Transcribe, verbatim, every line from the start of the entries through the line that contains "SC.view_settings.exposure = 0.12"; include both boundary lines and omit all others.
----------------
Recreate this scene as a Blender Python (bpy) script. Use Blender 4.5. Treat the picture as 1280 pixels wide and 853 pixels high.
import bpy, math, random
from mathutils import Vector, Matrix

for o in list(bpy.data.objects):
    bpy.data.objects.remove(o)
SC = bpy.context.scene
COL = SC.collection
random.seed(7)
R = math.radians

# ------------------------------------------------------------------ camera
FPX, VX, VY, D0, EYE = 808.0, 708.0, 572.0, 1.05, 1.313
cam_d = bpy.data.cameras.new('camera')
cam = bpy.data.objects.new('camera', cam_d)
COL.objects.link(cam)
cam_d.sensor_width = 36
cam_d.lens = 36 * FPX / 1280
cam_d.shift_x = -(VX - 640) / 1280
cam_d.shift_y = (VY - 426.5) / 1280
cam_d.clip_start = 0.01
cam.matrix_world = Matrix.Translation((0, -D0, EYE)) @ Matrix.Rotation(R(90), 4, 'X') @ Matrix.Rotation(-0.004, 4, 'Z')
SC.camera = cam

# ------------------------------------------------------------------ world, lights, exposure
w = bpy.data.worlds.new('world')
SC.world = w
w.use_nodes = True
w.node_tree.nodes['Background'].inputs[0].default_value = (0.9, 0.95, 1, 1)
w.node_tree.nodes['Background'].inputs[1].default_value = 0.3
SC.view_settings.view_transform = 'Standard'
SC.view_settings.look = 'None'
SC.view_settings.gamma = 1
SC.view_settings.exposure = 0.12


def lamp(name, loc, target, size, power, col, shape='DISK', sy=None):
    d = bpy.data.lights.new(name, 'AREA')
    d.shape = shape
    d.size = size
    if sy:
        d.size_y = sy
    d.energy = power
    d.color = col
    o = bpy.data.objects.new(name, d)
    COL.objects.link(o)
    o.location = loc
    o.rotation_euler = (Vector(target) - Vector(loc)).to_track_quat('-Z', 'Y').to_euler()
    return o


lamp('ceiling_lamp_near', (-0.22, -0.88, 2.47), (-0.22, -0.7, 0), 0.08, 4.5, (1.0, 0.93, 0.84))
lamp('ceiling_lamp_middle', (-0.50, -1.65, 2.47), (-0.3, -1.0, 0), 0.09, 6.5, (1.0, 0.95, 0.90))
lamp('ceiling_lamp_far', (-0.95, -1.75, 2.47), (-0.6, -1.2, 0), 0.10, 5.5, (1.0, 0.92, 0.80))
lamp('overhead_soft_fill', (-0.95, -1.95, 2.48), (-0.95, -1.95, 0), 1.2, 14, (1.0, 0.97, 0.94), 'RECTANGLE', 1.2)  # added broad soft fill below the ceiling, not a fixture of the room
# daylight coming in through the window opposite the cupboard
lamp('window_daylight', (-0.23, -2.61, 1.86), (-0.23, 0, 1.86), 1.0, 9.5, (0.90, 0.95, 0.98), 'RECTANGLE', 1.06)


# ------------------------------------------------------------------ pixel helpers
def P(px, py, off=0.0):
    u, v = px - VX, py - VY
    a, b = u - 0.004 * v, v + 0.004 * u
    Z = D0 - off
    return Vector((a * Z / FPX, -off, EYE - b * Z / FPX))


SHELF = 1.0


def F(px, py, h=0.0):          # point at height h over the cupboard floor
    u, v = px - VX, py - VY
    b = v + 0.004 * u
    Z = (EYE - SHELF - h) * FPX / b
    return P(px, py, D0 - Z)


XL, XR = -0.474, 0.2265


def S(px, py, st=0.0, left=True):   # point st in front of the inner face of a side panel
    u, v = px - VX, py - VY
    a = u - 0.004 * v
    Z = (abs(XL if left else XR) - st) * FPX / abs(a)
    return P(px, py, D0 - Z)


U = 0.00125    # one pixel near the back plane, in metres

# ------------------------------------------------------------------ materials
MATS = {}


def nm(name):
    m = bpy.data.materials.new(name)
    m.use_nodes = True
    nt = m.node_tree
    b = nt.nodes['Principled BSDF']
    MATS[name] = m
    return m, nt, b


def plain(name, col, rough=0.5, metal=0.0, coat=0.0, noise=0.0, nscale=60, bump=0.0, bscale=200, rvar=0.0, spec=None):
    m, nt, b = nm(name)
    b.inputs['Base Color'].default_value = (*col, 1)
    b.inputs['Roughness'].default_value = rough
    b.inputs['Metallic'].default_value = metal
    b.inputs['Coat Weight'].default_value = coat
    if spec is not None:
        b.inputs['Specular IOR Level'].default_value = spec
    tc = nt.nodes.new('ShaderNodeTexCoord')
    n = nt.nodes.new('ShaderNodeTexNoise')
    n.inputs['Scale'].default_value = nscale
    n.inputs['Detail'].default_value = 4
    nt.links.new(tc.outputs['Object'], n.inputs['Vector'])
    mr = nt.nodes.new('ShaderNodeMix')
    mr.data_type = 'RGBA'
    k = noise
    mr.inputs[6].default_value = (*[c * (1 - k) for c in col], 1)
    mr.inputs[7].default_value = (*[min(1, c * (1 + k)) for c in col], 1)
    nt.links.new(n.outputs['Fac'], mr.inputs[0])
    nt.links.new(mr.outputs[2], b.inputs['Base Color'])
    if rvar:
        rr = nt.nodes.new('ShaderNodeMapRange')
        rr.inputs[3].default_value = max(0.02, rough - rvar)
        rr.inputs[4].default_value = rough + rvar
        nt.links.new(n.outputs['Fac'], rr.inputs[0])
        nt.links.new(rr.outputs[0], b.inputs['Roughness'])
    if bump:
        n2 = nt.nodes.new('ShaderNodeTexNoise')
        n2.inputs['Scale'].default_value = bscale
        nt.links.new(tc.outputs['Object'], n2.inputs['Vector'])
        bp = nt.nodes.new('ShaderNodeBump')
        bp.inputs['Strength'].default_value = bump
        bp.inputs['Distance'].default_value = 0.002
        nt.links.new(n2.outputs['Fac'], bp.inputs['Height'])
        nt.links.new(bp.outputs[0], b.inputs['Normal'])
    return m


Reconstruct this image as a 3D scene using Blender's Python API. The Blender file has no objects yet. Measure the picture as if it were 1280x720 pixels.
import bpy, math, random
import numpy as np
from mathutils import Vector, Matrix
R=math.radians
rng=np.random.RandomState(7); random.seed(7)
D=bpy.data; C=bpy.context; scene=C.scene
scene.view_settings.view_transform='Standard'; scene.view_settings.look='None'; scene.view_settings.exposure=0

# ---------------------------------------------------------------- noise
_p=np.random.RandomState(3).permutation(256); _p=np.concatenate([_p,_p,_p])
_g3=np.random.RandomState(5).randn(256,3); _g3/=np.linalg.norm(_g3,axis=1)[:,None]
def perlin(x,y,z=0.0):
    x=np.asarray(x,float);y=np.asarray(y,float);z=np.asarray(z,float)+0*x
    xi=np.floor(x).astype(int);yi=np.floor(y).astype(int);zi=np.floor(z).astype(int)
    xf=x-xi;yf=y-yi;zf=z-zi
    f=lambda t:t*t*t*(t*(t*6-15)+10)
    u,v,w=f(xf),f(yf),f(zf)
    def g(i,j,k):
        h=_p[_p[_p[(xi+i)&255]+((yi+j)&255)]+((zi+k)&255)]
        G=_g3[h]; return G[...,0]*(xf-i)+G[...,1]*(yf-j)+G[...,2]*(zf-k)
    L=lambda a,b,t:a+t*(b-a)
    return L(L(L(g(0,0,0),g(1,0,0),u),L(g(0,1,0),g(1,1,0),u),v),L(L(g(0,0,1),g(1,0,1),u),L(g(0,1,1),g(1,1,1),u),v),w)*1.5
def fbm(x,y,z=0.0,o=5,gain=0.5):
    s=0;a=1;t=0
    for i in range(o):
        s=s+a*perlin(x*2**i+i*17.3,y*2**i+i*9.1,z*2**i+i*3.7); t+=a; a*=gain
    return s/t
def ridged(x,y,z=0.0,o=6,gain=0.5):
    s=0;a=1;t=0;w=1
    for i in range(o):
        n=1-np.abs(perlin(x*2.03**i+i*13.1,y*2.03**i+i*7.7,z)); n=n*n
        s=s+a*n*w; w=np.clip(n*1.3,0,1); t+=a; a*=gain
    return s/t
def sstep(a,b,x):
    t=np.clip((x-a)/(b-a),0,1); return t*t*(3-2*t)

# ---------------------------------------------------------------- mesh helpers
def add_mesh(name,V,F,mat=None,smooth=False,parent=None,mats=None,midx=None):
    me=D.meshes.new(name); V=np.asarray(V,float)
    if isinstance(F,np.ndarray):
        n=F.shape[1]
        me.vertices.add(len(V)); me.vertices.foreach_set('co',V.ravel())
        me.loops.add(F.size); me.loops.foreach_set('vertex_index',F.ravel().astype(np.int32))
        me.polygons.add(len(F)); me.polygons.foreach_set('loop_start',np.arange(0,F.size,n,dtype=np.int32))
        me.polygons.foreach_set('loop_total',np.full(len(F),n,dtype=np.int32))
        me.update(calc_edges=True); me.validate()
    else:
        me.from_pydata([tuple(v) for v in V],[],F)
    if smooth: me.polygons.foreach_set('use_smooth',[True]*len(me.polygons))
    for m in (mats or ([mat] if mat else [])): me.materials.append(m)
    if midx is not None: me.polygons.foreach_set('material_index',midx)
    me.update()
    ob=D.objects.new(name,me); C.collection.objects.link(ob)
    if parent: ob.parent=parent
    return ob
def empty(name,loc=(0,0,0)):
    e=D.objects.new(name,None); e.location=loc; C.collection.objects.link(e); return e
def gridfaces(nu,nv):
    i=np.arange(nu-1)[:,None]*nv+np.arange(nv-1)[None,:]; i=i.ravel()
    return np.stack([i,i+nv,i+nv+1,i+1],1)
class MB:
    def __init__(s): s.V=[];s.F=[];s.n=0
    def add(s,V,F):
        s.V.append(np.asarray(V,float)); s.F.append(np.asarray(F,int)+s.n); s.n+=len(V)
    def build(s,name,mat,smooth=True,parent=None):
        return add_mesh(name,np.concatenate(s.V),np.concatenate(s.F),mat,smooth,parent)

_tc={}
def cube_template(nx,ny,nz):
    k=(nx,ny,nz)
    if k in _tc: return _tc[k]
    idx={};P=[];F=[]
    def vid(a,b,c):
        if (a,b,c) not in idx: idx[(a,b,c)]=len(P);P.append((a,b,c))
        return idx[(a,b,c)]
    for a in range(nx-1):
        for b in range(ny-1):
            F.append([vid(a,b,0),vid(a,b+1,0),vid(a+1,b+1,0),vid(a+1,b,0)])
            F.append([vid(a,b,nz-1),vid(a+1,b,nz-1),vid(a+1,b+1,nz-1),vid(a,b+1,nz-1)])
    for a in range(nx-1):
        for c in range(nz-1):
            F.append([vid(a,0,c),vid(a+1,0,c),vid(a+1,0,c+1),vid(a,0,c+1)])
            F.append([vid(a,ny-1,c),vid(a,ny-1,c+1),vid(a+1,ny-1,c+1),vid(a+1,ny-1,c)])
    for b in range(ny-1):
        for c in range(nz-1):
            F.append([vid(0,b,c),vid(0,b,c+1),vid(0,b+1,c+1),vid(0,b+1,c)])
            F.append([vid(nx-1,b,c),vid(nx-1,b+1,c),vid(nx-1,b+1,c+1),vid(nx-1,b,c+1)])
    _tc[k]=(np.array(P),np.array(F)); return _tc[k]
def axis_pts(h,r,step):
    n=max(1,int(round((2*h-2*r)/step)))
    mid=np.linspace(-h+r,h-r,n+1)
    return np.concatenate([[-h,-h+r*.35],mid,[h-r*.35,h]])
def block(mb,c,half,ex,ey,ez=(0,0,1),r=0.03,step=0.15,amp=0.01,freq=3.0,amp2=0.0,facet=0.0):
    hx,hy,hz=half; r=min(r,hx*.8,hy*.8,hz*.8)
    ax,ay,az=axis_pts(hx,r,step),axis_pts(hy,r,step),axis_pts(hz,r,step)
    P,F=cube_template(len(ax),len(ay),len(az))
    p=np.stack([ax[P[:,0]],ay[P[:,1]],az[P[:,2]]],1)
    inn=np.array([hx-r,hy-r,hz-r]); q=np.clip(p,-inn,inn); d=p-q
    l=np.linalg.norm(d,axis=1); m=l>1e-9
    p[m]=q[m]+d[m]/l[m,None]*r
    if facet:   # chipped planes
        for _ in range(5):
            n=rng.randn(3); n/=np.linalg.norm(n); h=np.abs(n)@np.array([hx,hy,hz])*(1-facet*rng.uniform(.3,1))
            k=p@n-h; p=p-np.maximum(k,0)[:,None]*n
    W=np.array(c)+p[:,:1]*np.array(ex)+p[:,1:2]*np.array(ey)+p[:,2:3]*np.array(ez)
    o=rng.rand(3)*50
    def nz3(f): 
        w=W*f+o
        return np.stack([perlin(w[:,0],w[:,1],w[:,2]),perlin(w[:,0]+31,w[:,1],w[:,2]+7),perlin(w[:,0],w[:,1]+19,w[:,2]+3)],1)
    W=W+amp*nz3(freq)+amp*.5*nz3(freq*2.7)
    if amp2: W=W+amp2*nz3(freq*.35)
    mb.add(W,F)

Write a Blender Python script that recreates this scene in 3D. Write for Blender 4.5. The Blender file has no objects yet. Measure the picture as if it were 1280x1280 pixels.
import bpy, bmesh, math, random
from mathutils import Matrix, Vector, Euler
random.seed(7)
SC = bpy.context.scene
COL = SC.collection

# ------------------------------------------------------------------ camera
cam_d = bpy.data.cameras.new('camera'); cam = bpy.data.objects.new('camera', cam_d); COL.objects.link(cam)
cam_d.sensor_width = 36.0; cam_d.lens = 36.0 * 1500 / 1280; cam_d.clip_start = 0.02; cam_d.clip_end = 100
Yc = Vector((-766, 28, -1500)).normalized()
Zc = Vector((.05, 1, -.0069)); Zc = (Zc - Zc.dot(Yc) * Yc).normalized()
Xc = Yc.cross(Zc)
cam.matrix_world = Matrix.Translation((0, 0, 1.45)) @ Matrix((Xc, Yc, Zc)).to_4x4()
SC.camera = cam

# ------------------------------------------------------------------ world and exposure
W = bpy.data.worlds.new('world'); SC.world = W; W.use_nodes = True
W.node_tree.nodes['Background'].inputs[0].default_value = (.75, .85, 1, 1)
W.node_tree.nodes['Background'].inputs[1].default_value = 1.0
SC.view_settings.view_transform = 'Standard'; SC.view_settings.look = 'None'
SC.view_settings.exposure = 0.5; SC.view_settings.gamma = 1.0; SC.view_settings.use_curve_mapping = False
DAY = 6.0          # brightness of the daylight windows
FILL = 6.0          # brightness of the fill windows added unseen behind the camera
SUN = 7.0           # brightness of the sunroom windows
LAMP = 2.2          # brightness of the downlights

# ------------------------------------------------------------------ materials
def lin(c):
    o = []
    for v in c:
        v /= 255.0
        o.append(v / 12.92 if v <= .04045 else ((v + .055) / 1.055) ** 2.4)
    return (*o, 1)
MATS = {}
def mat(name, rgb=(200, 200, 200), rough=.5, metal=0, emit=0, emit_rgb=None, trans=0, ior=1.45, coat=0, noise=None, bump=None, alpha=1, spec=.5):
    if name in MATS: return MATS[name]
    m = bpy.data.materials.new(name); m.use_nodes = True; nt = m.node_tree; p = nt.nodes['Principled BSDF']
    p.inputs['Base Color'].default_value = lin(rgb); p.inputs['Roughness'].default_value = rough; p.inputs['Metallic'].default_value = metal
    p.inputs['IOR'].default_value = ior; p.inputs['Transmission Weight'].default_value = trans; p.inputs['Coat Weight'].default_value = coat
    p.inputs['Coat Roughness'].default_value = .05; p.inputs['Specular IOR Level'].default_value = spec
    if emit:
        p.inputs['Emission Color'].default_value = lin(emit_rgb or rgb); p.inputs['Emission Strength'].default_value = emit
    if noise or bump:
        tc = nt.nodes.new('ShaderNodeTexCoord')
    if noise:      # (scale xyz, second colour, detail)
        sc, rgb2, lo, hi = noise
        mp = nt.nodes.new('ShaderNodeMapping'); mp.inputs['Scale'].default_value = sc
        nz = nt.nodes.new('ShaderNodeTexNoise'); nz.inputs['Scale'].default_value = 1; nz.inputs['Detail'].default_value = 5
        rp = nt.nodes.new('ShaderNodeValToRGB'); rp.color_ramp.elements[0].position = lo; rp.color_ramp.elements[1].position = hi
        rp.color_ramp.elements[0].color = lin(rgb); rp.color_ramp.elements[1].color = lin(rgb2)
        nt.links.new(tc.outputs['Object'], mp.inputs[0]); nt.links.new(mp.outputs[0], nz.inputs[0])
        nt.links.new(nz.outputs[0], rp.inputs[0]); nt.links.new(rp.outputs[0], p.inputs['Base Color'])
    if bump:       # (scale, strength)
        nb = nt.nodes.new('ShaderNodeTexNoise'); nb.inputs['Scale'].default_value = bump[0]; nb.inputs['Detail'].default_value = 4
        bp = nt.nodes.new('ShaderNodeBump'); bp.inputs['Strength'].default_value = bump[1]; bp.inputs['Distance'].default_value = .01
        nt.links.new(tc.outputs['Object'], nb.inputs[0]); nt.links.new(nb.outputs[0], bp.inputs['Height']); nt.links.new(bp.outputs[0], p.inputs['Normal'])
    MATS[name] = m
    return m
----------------
RESULT OF THE TASK >>
Recreate this scene as a Blender Python (bpy) script. Use Blender 4.5. Treat the picture as 1280 pixels wide and 853 pixels high.
import bpy, math, random
from mathutils import Vector, Matrix

for o in list(bpy.data.objects):
    bpy.data.objects.remove(o)
SC = bpy.context.scene
COL = SC.collection
random.seed(7)
R = math.radians

# ------------------------------------------------------------------ camera
FPX, VX, VY, D0, EYE = 808.0, 708.0, 572.0, 1.05, 1.313
cam_d = bpy.data.cameras.new('camera')
cam = bpy.data.objects.new('camera', cam_d)
COL.objects.link(cam)
cam_d.sensor_width = 36
cam_d.lens = 36 * FPX / 1280
cam_d.shift_x = -(VX - 640) / 1280
cam_d.shift_y = (VY - 426.5) / 1280
cam_d.clip_start = 0.01
cam.matrix_world = Matrix.Translation((0, -D0, EYE)) @ Matrix.Rotation(R(90), 4, 'X') @ Matrix.Rotation(-0.004, 4, 'Z')
SC.camera = cam

# ------------------------------------------------------------------ world, lights, exposure
w = bpy.data.worlds.new('world')
SC.world = w
w.use_nodes = True
w.node_tree.nodes['Background'].inputs[0].default_value = (0.9, 0.95, 1, 1)
w.node_tree.nodes['Background'].inputs[1].default_value = 0.3
SC.view_settings.view_transform = 'Standard'
SC.view_settings.look = 'None'
SC.view_settings.gamma = 1
SC.view_settings.exposure = 0.12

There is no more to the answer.